Можно понять и консерваторов, рассматривающих церковь как хранителя доктрины, а в светском измерении — условного эталона моральной нормы. Эталоны должны сохраняться в неприкосновенности, под стеклянным колпаком, где сохраняется температура 20 градусов Цельсия и давление ровно в одну атмосферу. Любые манипуляции с эталонном могут привести к изменению его эталонных свойств и качеств. А потому — руки прочь, не трогайте доктрину.
Результат этого "законничества" известен — церковь просто отбрасывает прочь людей, которые не пролазят в игольное ушко ее нормы. Отпадают — и теряют с ней связь. "Пока не покаетесь" превращается в "после дождичка в четверг" — хотя бы потому, что покаяние, осознание своего греха и поиск путей выходи из ситуации возможен только под очень чутким духовным руководством. А как раз в нем-то церковь со своей железной нормой и отказывает тем, кто оступился.
Изменения в современном мире, сопряженные с секуляризмом и глобализацией, отчасти обезоруживают церковь. Отлучение от Причастия — экскомуникация — во времена общинно-патриархального уклада было сильным аргументом, поскольку отлученный зачастую становился изгоем и вне церковных стен. К счастью (все-таки, к счастью) в наше время священник и, шире, церковь лишены власти превращать человека в изгоя за пределами церковных стен. Но в результате, каждого отлученного церковь не столько наказывает, сколько теряет, то есть наказывает себя. И в этом, возможно, есть наконец-то доля справедливости.

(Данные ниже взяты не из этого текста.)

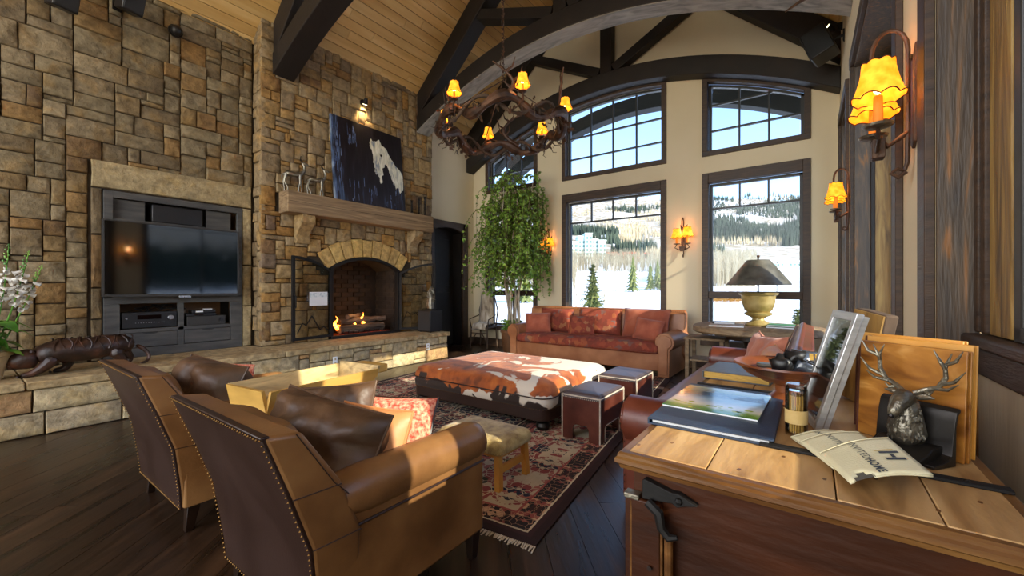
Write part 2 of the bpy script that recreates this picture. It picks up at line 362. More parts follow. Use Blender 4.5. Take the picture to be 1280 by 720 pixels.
def kilim():
    m, N, L, b = node_mat('kilim'); tc = N.new('ShaderNodeTexCoord')
    v = N.new('ShaderNodeTexVoronoi'); v.distance = 'MANHATTAN'; v.inputs['Scale'].default_value = 13; L.new(tc.outputs['Object'], v.inputs['Vector'])
    s = N.new('ShaderNodeSeparateColor'); L.new(v.outputs['Color'], s.inputs[0])
    c = ramp(N, L, s.outputs[0], [(0, '#7c3022'), (.35, '#94452c'), (.6, '#9e5a32'), (.76, '#612a1e'), (.88, '#5a5a58'), (.94, '#a87a50')], 'CONSTANT')
    n = N.new('ShaderNodeTexNoise'); n.inputs['Scale'].default_value = 6; n.inputs['Detail'].default_value = 6; L.new(tc.outputs['Object'], n.inputs['Vector'])
    c = mixc(N, L, mth(N, L, 'MULTIPLY', n.outputs['Fac'], .9), c, '#8c4430'); L.new(c, b.inputs['Base Color'])
    b.inputs['Roughness'].default_value = .95
    bp = N.new('ShaderNodeBump'); bp.inputs['Strength'].default_value = .3; bp.inputs['Distance'].default_value = .006
    L.new(v.outputs['Distance'], bp.inputs['Height']); L.new(bp.outputs[0], b.inputs['Normal']); return m
KILIM = kilim()

RW_, RL_ = 3.5, 4.5
def rugmat():
    m, N, L, b = node_mat('persian_rug'); tc = N.new('ShaderNodeTexCoord'); sp = N.new('ShaderNodeSeparateXYZ'); L.new(tc.outputs['Object'], sp.inputs[0])
    X, Y = sp.outputs[0], sp.outputs[1]
    ax = mth(N, L, 'ABSOLUTE', X); ay = mth(N, L, 'ABSOLUTE', Y)
    ex = mth(N, L, 'SUBTRACT', RW_ / 2, ax); ey = mth(N, L, 'SUBTRACT', RL_ / 2, ay); e = mth(N, L, 'MINIMUM', ex, ey)
    wn_ = N.new('ShaderNodeTexNoise'); wn_.inputs['Scale'].default_value = 30; L.new(tc.outputs['Object'], wn_.inputs['Vector'])
    e = mth(N, L, 'ADD', e, mth(N, L, 'MULTIPLY', mth(N, L, 'SUBTRACT', wn_.outputs['Fac'], .5), .012))
    def motif(scale, stops, per, r=0.0, line='#d8c7a4', lw=.10):
        cx = N.new('ShaderNodeCombineXYZ')
        fx = mth(N, L, 'PINGPONG', mth(N, L, 'ADD', X, 10), per); fy = mth(N, L, 'PINGPONG', mth(N, L, 'ADD', Y, 10), per * 1.3)
        L.new(fx, cx.inputs[0]); L.new(fy, cx.inputs[1])
        v = N.new('ShaderNodeTexVoronoi'); v.inputs['Scale'].default_value = scale; v.inputs['Randomness'].default_value = .9; v.distance = 'MANHATTAN'
        L.new(cx.outputs[0], v.inputs['Vector']); s = N.new('ShaderNodeSeparateColor'); L.new(v.outputs['Color'], s.inputs[0])
        c = ramp(N, L, s.outputs[1], stops, 'CONSTANT')
        c2 = ramp(N, L, s.outputs[2], [(0, '#8f2a22'), (.4, '#1c2a4a'), (.6, '#c9825a'), (.85, '#c9b894')], 'CONSTANT')
        inn = mth(N, L, 'LESS_THAN', v.outputs['Distance'], .20); c = mixc(N, L, inn, c, c2)
        v2 = N.new('ShaderNodeTexVoronoi'); v2.feature = 'DISTANCE_TO_EDGE'; v2.inputs['Scale'].default_value = scale * .8; v2.inputs['Randomness'].default_value = .9
        L.new(cx.outputs[0], v2.inputs['Vector']); ln = mth(N, L, 'LESS_THAN', v2.outputs['Distance'], lw * .5)
        return mixc(N, L, ln, c, line)
    field = motif(21, [(0, '#1b2238'), (.35, '#5c1a1c'), (.6, '#2c3a52'), (.78, '#d2c2a0'), (.9, '#96342c')], .46, line='#c9b894')
    main = motif(20, [(0, '#cdbd98'), (.30, '#96302a'), (.62, '#3f4a3a'), (.74, '#1e2740'), (.86, '#b05a48')], .38, line='#d0c09c', lw=.07)
    small = motif(30, [(0, '#231a20'), (.5, '#3a1a1c'), (.72, '#9c3a2c'), (.9, '#d6a878')], .2, line='#b98a62', lw=.05)
    outer = motif(30, [(0, '#1d1820'), (.55, '#34181c'), (.8, '#a2563c'), (.9, '#cdb48a')], .2, line='#93523c', lw=.05)
    def lt(k): return mth(N, L, 'LESS_THAN', e, k)
    c = field
    for k, col in ((.98, '#2a1418'), (.96, '#cdbb96'), (.945, small), (.80, '#1a1a2c'), (.79, '#b8402e'), (.77, main), (.235, '#a8392e'), (.22, small), (.092, '#d8c9a6'), (.080, '#3a1416'), (.06, '#3a1216')):
        c = mixc(N, L, lt(k), c, col)
    c = mixc(N, L, lt(.05), c, '#2c0f12')
    n = N.new('ShaderNodeTexNoise'); n.inputs['Scale'].default_value = 3; n.inputs['Detail'].default_value = 8; L.new(tc.outputs['Object'], n.inputs['Vector'])
    hs = N.new('ShaderNodeHueSaturation'); L.new(c, hs.inputs['Color']); L.new(mth(N, L, 'ADD', n.outputs['Fac'], .42), hs.inputs['Value']); hs.inputs['Saturation'].default_value = .85
    L.new(hs.outputs[0], b.inputs['Base Color']); b.inputs['Roughness'].default_value = .95
    bp = N.new('ShaderNodeBump'); bp.inputs['Strength'].default_value = .3; bp.inputs['Distance'].default_value = .004
    n3 = N.new('ShaderNodeTexNoise'); n3.inputs['Scale'].default_value = 200; L.new(tc.outputs['Object'], n3.inputs['Vector'])
    L.new(n3.outputs['Fac'], bp.inputs['Height']); L.new(bp.outputs[0], b.inputs['Normal']); return m
RUG = rugmat()

# ------------------------------------------------------------------ room shell
XL, XR, YF, YB = -6.45, 0.33, 7.3, -4.0
XC = -3.05

def xw(y): return .385 - .01 * y          # right wall plane drifts slightly

# floor : hand scraped planks laid on the diagonal
fl = struct('floor'); mb = MB().box(XL - .3, 1.2, YB, YF + .3, -.2, -.022); obj('subfloor', mb, MORTAR, fl, smooth=False)
ang = math.radians(130); ux, uy = math.cos(ang), math.sin(ang); vx, vy = -uy, ux
pw = .19; rnd = random.Random(3); cnt = 0
corners = [(XL - .2, -1.6), (.9, -1.6), (XL - .2, YF + .1), (.9, YF + .1)]
us = [x * ux + y * uy for x, y in corners]; vs_ = [x * vx + y * vy for x, y in corners]
def clip_poly(poly, x0, x1, y0, y1):
    for ax, lim, sg in ((0, x0, 1), (0, x1, -1), (1, y0, 1), (1, y1, -1)):
        out = []
        for i in range(len(poly)):
            a, b_ = poly[i - 1], poly[i]; ia = (a[ax] - lim) * sg >= 0; ib = (b_[ax] - lim) * sg >= 0
            if ia != ib:
                t = (lim - a[ax]) / (b_[ax] - a[ax]); out.append((a[0] + t * (b_[0] - a[0]), a[1] + t * (b_[1] - a[1])))
            if ib: out.append(b_)
        poly = out
        if not poly: return poly
    return poly
v = min(vs_)
while v < max(vs_):
    u = min(us) - rnd.random() * 2
    while u < max(us):
        ln = rnd.uniform(1.9, 3.1)
        q = [(u + .0012, v + .0012), (u + ln - .0012, v + .0012), (u + ln - .0012, v + pw - .0012), (u + .0012, v + pw - .0012)]
        poly = [(a * ux + b_ * vx, a * uy + b_ * vy) for a, b_ in q]; poly = clip_poly(poly, XL - .2, .9, -1.6, YF + .1)
        if len(poly) >= 3:
            ar = 0
            for i in range(len(poly)): ar += poly[i - 1][0] * poly[i][1] - poly[i][0] * poly[i - 1][1]
            if abs(ar) > .02:
                top = rnd.uniform(-.0006, .0)
                cx = sum(p[0] for p in poly) / len(poly); cy = sum(p[1] for p in poly) / len(poly)
                loc = [((x - cx) * ux + (y - cy) * uy, (x - cx) * vx + (y - cy) * vy) for x, y in poly]
                o = obj('floor_plank', MB().prism(loc, 'z', -.022, top), FLOORM, fl, smooth=False)
                o.location = (cx, cy, 0); o.rotation_euler = (0, 0, ang); cnt += 1
        u += ln
    v += pw
obj('floor_planks_behind', MB().box(XL, 1.0, YB, -1.6, -.022, -.001), FLOORM, fl, kind='stuff')

# ceiling: roof deck plus pine boards running front to back
ce = struct('ceiling')
for sgn in (-1, 1):
    xe = XL - .3 if sgn < 0 else 2 * XC - XL + .6
    def zz(x): return 4.83 + .92 * (x - XL if sgn < 0 else 2 * XC - XL - x)
    mb = MB(); mb.add([(XC, YB, zz(XC) + .03), (xe, YB, zz(xe) + .03), (xe, YB, zz(xe) + .3), (XC, YB, zz(XC) + .3),
                       (XC, 9.3, zz(XC) + .03), (xe, 9.3, zz(xe) + .03), (xe, 9.3, zz(xe) + .3), (XC, 9.3, zz(XC) + .3)],
                      [(0, 1, 2, 3), (4, 7, 6, 5), (0, 4, 5, 1), (3, 2, 6, 7), (0, 3, 7, 4), (1, 5, 6, 2)])
    obj('roof_deck', mb, MORTAR, ce, smooth=False)
    Lr = math.hypot(xe - XC, zz(XC) - zz(xe)); n = int(Lr / .145); dx = (xe - XC) / n
    th = math.atan2(zz(xe) - zz(XC), xe - XC)
    for i in range(n):
        x0 = XC + dx * i; x1 = XC + dx * (i + 1); w = math.hypot(dx, zz(x1) - zz(x0)) - .006
        y = -2.5 - rnd.random() * 2
        while y < YF:
            y1 = min(y + rnd.uniform(3.5, 5.0), YF)
            if y1 - y > .3:
                o = obj('ceiling_board', MB().box(-w / 2, w / 2, -(y1 - y) / 2 + .001, (y1 - y) / 2 - .001, -.012, .012), PINE, ce, smooth=False, bev=.003, seg=1)
                o.location = ((x0 + x1) / 2, (y + y1) / 2, (zz(x0) + zz(x1)) / 2 + .012); o.rotation_euler = (0, -th, 0)
            y = y1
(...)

Можно сколько угодно обвинять внешний мир и всяких "масонов" в организации секуляризации. А можно признать, что механистическое применение доктрины в каждом индивидуальном случае и само по себе довольно эффективно выталкивает людей из церкви.
Это понимают и понимали раньше обычные приходские священники, которые — больше прочих — страдали от требований соблюдать жесткость в доктринальных вопросах. Принимали, например, грех на душу, закрывая глаза (а то и благословляя) на применение контрацептивов в рамках доктрины "меньшего зла" — дабы не доводить дело до аборта. На самом деле, высказавшись в пользу ответственного родительства на фоне эпидемии Зика в Бразилии, Папа Франциск не сделал ничего сенсационного — так поступали и поступает масса священников и до Зика, и во время него. Просто об этом было не принято говорить на таком высоком уровне и для прессы.

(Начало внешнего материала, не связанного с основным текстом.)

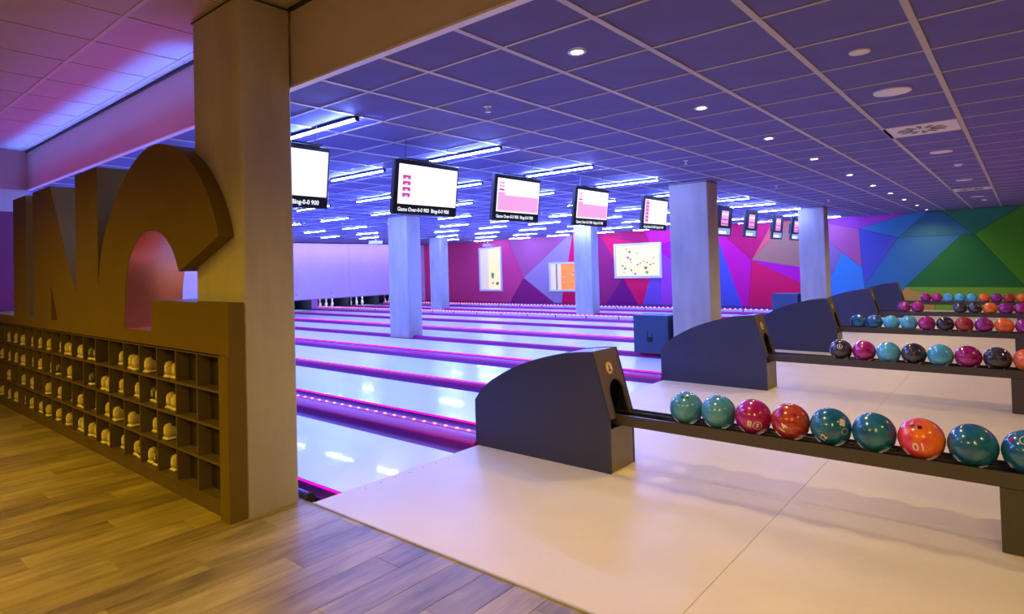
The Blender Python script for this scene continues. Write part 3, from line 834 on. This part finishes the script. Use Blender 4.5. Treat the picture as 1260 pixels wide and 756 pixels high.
    MB().cbox(3.7, 4.08, r0 + .002, r1 - .002, 0.004, .318, .004).obj('leg', M['rack'], t)
    return t
WHERE = ['nearest dark ball return with curved hood and yellow round emblem', 'second ball return, its hood in front of the wide concrete pillar', 'third ball return, its dark hood below the pillar beside the sky blue panel',
         'fourth ball return, hood below the indigo wall panel', 'farthest ball return, hood against the blue and green wall panels']
br = ball_return()
for k in range(5):
    o = br if k == 0 else copy_tree(br)
    o['label'] = WHERE[k]; o['group'] = 'ball returns between the lanes'
    o.location = (-2.22, 3.92 + PITCH_Y * k, .004)

# ================================================================== BALLS
R = .1083
BM = dict(
    teal=marble('ball_teal', (0.015, 0.14, 0.30), (0.05, 0.28, 0.46), 7),
    tealmix=marble('ball_pale_teal', (0.03, 0.21, 0.38), (0.10, 0.35, 0.50), 6, .2, (0.38, 0.34, 0.36)),
    lblue=marble('ball_light_blue', (0.06, 0.38, 0.54), (0.10, 0.52, 0.64), 6),
    ocean=marble('ball_ocean_blue', (0.006, 0.10, 0.24), (0.02, 0.19, 0.34), 8),
    magenta=marble('ball_magenta', (0.30, 0.00, 0.10), (0.46, 0.02, 0.22), 7),
    black=marble('ball_black', (0.015, 0.013, 0.018), (0.07, 0.055, 0.06), 8),
    redor=marble('ball_red_orange', (0.34, 0.005, 0.05), (0.50, 0.07, 0.01), 9, .10),
    orange=marble('ball_orange', (0.85, 0.13, 0.01), (0.95, 0.22, 0.02), 5, .2),
    orangepink=marble('ball_orange_pink', (0.80, 0.03, 0.12), (0.95, 0.20, 0.015), 3.2, .05),
    purple=marble('ball_purple', (0.22, 0.01, 0.22), (0.40, 0.02, 0.16), 7),
    dred=marble('ball_dark_red', (0.30, 0.01, 0.02), (0.46, 0.05, 0.03), 8),
)
prof = [(R * math.sin(PI * i / 20) + (1e-5 if i in (0, 20) else 0), -R * math.cos(PI * i / 20)) for i in range(21)]
ball_base = MB().lathe(prof, n=32)
BALLMESH = {k: ball_base.mesh('ball', m) for k, m in BM.items()}

def on_ball(ball, name, shapes, d, roll, m, out=.0009):
    """flat shapes (verts, faces in uv) laid onto the ball surface about direction d"""
    d = Vector(d).normalized()
    right = Vector((0, 0, 1)).cross(d).normalized(); up = d.cross(right)
    c, s = math.cos(roll), math.sin(roll)
    b = MB()
    for vs, fs in shapes:
        vs, fs = fine_mesh(vs, fs)
        q = []
        for p in vs:
            a, e = p[0] * c - p[1] * s, p[0] * s + p[1] * c
            q.append((d + (right * a + up * e) / R).normalized() * (R + out))
        b.add(q, fs)
    return b.obj(name, m, ball)

def fine_mesh(vs, fs, lim=.012):
    """splits flat faces until every edge is short enough to follow the ball"""
    vs = [(p[0], p[1]) for p in vs]; out = []
    st = [[f[0], f[i], f[i + 1]] for f in fs for i in range(1, len(f) - 1)]
    while st:
        f = st.pop()
        e = [math.dist(vs[f[i]], vs[f[(i + 1) % 3]]) for i in range(3)]
        m = e.index(max(e))
        if e[m] < lim: out.append(f); continue
        a, b_, c = f[m], f[(m + 1) % 3], f[(m + 2) % 3]
        vs.append(((vs[a][0] + vs[b_][0]) / 2, (vs[a][1] + vs[b_][1]) / 2)); k = len(vs) - 1
        st += [[a, k, c], [k, b_, c]]
    return vs, out

def ring(r0, r1, cx=0, cy=0, n=24):
    vs = [(cx + r * math.cos(2 * PI * i / n), cy + r * math.sin(2 * PI * i / n)) for r in (r0, r1) for i in range(n)]
    return vs, [(i, i + n, (i + 1) % n + n, (i + 1) % n) for i in range(n)]
def dot(r, cx=0, cy=0, n=16):
    return [(cx + r * math.cos(2 * PI * i / n), cy + r * math.sin(2 * PI * i / n)) for i in range(n)], [list(range(n))]
def bar(a, b, c, d): return [(a, c), (b, c), (b, d), (a, d)], [[0, 1, 2, 3]]

def ball(x, y, z, kind, label, group):
    o = link('bowling_ball', BALLMESH[kind], None, (x, y, z))
    return tag(o, label, 'ball', group)

GR = 'bowling balls on the %s rack'
def rack_y(k): return 3.97 + PITCH_Y * k
ZB = .478
row1 = [('tealmix', 'pale marbled teal ball with two finger holes, first on the near rack'), ('tealmix', 'plain pale teal ball, second on the near rack beside the pale marbled one'),
        ('magenta', 'dark magenta ball with a printed bar mark and ring'), ('redor', 'red and orange swirled ball marked 14'),
        ('ocean', 'blue swirled ball with the number 12 low on its side'), ('ocean', 'plain ocean blue ball left of the orange ball on the near rack'),
        ('orangepink', 'orange ball with a pink patch marked 10'), ('ocean', 'plain dark teal ball right of the orange ball on the near rack'),
        ('ocean', 'blue ball with a pink mark and gold ring at the right picture edge'), ('lblue', 'pale blue ball past the near rack leg')]
b1 = []
for i, (kd, lb) in enumerate(row1):
    b1.append(ball(-1.755 + .2175 * i, rack_y(0), ZB, kd, lb, GR % 'nearest'))
def todir(b, dx, dz, dy=0):
    """direction on the ball, turned from the line to the camera by dx (right) and dz (up)"""
    v = Vector((0, 0, CAM_H)) - b.location; v.normalize()
    r = Vector((0, 0, 1)).cross(v).normalized(); u = v.cross(r)
    return v + r * dx + u * dz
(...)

Своим посланием "Радость любви" папа Франциск одержал по крайней мере одну маленькую победу — он повернулся лицом к реальности. Не к той, которая выражена в либеральных требованиях полюбить презервативы и венчать гомосексуалистов. А в том, что касается ухода от ситуации двойной морали священства. То, что многие священники делали и раньше, разбираясь в меру своих сил в степени зла того или иного решения, теперь выведено из темного угла на свет, вышло из маргинального статуса. Не только верные нуждаются в новом человекомерном подходе к своим проблемам, но сами священники нуждаются в инструментрии и большей свободе, чтобы этот новый подход осуществлять.

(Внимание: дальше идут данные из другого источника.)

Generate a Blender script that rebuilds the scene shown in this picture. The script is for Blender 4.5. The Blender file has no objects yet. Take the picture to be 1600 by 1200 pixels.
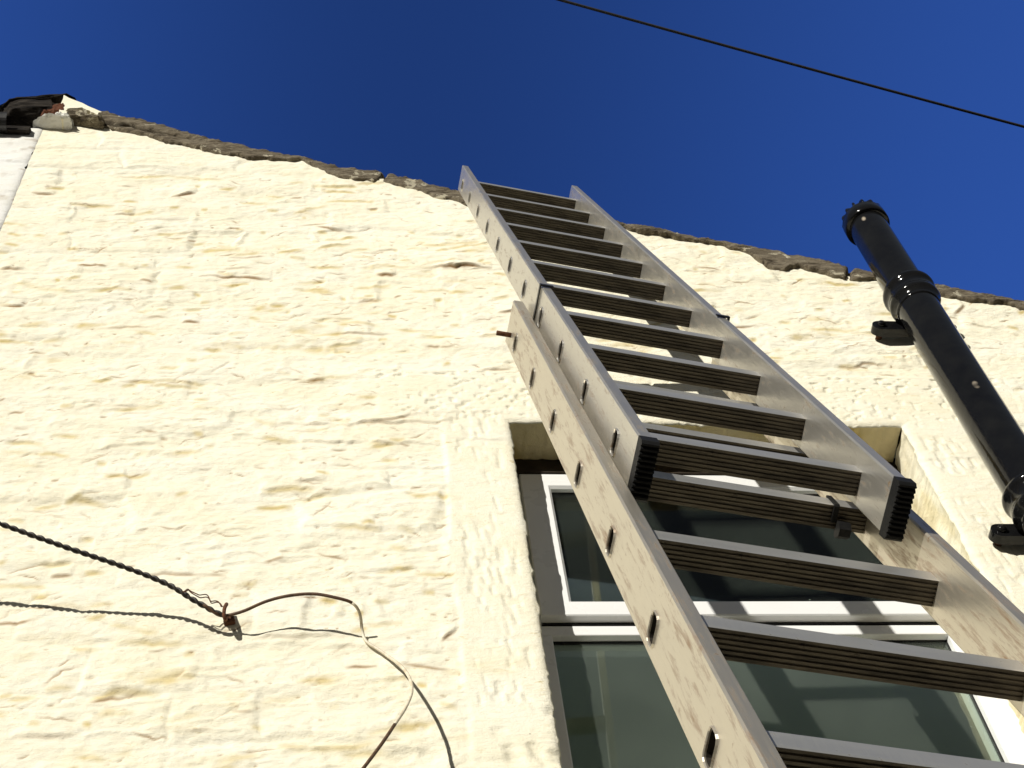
import bpy, bmesh, math, random
import numpy as np
from mathutils import Matrix, Vector

scene = bpy.context.scene
COL = scene.collection
RND = random.Random(7)
CAMH = 1.5                                    # eye height above the ground, metres

# ------------------------------------------------------------------ camera
RIGHT = np.array([0.99405978, -0.06796122, -0.08500834])
UP = np.array([-0.01330725, -0.85110854, 0.52482108])
FWD = np.array([0.10801881, 0.5205723, 0.84695715])
UP = np.cross(RIGHT, FWD)
FPX = 2502.07                                 # focal length in pixels of the 1600 px wide photograph
cam_d = bpy.data.cameras.new("camera")
cam_d.sensor_width = 36.0
cam_d.lens = FPX / 1600.0 * 36.0
cam_d.clip_start = 0.02
cam_d.clip_end = 2000.0
cam = bpy.data.objects.new("camera", cam_d)
COL.objects.link(cam)
cam.matrix_world = Matrix(((RIGHT[0], UP[0], -FWD[0], 0), (RIGHT[1], UP[1], -FWD[1], 0),
                           (RIGHT[2], UP[2], -FWD[2], CAMH), (0, 0, 0, 1)))
scene.camera = cam

# ------------------------------------------------------------------ sky, sun, exposure
SUN_A, SUN_B = 0.72, -0.45                   # light travels (a, 1, b)
sun_dir = Vector((SUN_A, 1.0, SUN_B)).normalized()
SUN_EL = math.asin(-sun_dir.z)
SUN_ROT = math.atan2(-SUN_A, -1.0)
world = bpy.data.worlds.new("World")
scene.world = world
world.use_nodes = True
wn = world.node_tree
sky = wn.nodes.new("ShaderNodeTexSky")
sky.sky_type = 'NISHITA'
sky.sun_disc = False
sky.sun_elevation = SUN_EL
sky.sun_rotation = SUN_ROT % (2 * math.pi)
sky.ozone_density = 10.0
sky.air_density = 1.0
sky.dust_density = 0.3
bg = wn.nodes["Background"]
bg.inputs[1].default_value = 0.102
# deep polarised blue with a softly darker band overhead, pale haze near the horizon
tcw = wn.nodes.new("ShaderNodeTexCoord")
sepw = wn.nodes.new("ShaderNodeSeparateXYZ")
wn.links.new(tcw.outputs["Generated"], sepw.inputs[0])
offx = wn.nodes.new("ShaderNodeMath")
offx.operation = 'SUBTRACT'
offx.inputs[1].default_value = 0.04
wn.links.new(sepw.outputs["X"], offx.inputs[0])
absx = wn.nodes.new("ShaderNodeMath")
absx.operation = 'ABSOLUTE'
wn.links.new(offx.outputs[0], absx.inputs[0])
mrw = wn.nodes.new("ShaderNodeMapRange")
mrw.interpolation_type = 'SMOOTHSTEP'
mrw.inputs[1].default_value = 0.0
mrw.inputs[2].default_value = 0.38
mrw.inputs[3].default_value = 0.66
mrw.inputs[4].default_value = 1.15
wn.links.new(absx.outputs[0], mrw.inputs[0])
tint = wn.nodes.new("ShaderNodeMix")
tint.data_type = 'RGBA'
tint.blend_type = 'MULTIPLY'
tint.inputs[0].default_value = 1.0
tint.inputs[7].default_value = (1.02, 1.05, 1.50, 1)
wn.links.new(sky.outputs[0], tint.inputs[6])
scl = wn.nodes.new("ShaderNodeVectorMath")
scl.operation = 'SCALE'
wn.links.new(tint.outputs[2], scl.inputs[0])
wn.links.new(mrw.outputs[0], scl.inputs["Scale"])
mrz = wn.nodes.new("ShaderNodeMapRange")
mrz.interpolation_type = 'SMOOTHSTEP'
mrz.inputs[1].default_value = 0.10
mrz.inputs[2].default_value = 0.62
mrz.inputs[3].default_value = 1.0
mrz.inputs[4].default_value = 0.0
wn.links.new(sepw.outputs["Z"], mrz.inputs[0])
mry = wn.nodes.new("ShaderNodeMapRange")
mry.interpolation_type = 'SMOOTHSTEP'
mry.inputs[1].default_value = 0.02
mry.inputs[2].default_value = 0.24
wn.links.new(sepw.outputs["Y"], mry.inputs[0])
sunside = wn.nodes.new("ShaderNodeMix")       # paler sky on the side of the sun
sunside.data_type = 'RGBA'
sunside.inputs[6].default_value = (0.80, 0.95, 1.20, 1)
wn.links.new(mry.outputs[0], sunside.inputs[0])
wn.links.new(scl.outputs[0], sunside.inputs[7])
hz = wn.nodes.new("ShaderNodeMix")
hz.data_type = 'RGBA'
hz.inputs[7].default_value = (1.35, 1.25, 1.12, 1)
wn.links.new(mrz.outputs[0], hz.inputs[0])
wn.links.new(sunside.outputs[2], hz.inputs[6])
wn.links.new(hz.outputs[2], bg.inputs[0])

sun_l = bpy.data.lights.new("sun", 'SUN')
sun_l.energy = 4.4
sun_l.angle = math.radians(0.5)
sun_l.color = (1.0, 0.962, 0.875)
sun_o = bpy.data.objects.new("sun", sun_l)
COL.objects.link(sun_o)
sun_o.rotation_euler = sun_dir.to_track_quat('-Z', 'Y').to_euler()
sun_o.location = (-6, -8, 8)

scene.view_settings.view_transform = 'Standard'
scene.view_settings.look = 'None'
scene.view_settings.exposure = 0.20
scene.view_settings.gamma = 1.0
scene.render.engine = 'CYCLES'
scene.cycles.max_bounces = 8
scene.cycles.diffuse_bounces = 4

# ------------------------------------------------------------------ helpers
D = 1.95                                      # distance of the wall face in front of the lens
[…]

Он буквально пальцем не тронул доктрину, но нанес удар по краеугольному камню консерватизма: доктрина — доктриной, а Христова любовь — Христовой любовью. Тонкий намек на то, что для христианина Ветхий завет важен — но не больше (и не меньше) Нового.
Любовь — это слово спасает все. Под ее лучами можно говорить о чем угодно и вводить в документ самые рискованные пассажи. О половом воспитании, например, которое папа одобряет, но только в ключе любви, а не механистического представления о сексе. О разводах. О насилии в семье. О повторных браках. О планировании семьи. Нет ничего сенсационного. Как в анекдоте о Моисее, который договорился со Всевышним о сокращении списка Заповедей всего до десяти пунктов, но по поводу прелюбодеяния компромисса достичь не удалось. Так вот, в папском послании по-прежнему никаких компромиссов по поводу прелюбодеяния. Зато появилась возможность "договариваться со Всевышним". Возможность, открытая для христиан заповедью любви.
В папском послании важно то, что эта любовь имеет не умозрительный, а прикладной характер. По Папе Франциску она означает отказ от применения шаблонов "греха" и "праведности" в пользу внимания и сочувствия к каждому конкретному случаю. Ведь нет любви вообще — любовь всегда конкретная, прикладная, индивидуальная, любовь всегда к кому-то. Это не меняет сути доктрины. Но это в корне меняет тон разговора. "Меня не интересуют ее обстоятельства" — это не язык любви. Это язык закона. А еще вернее — язык суда. Овладеть языком любви куда сложнее. Но, по всей видимости, необходимо. Потому что любовь — сильное оружие. Возможно, последнее, чем еще можно поразить, встряхнуть и, если повезет, даже изменить этот мир.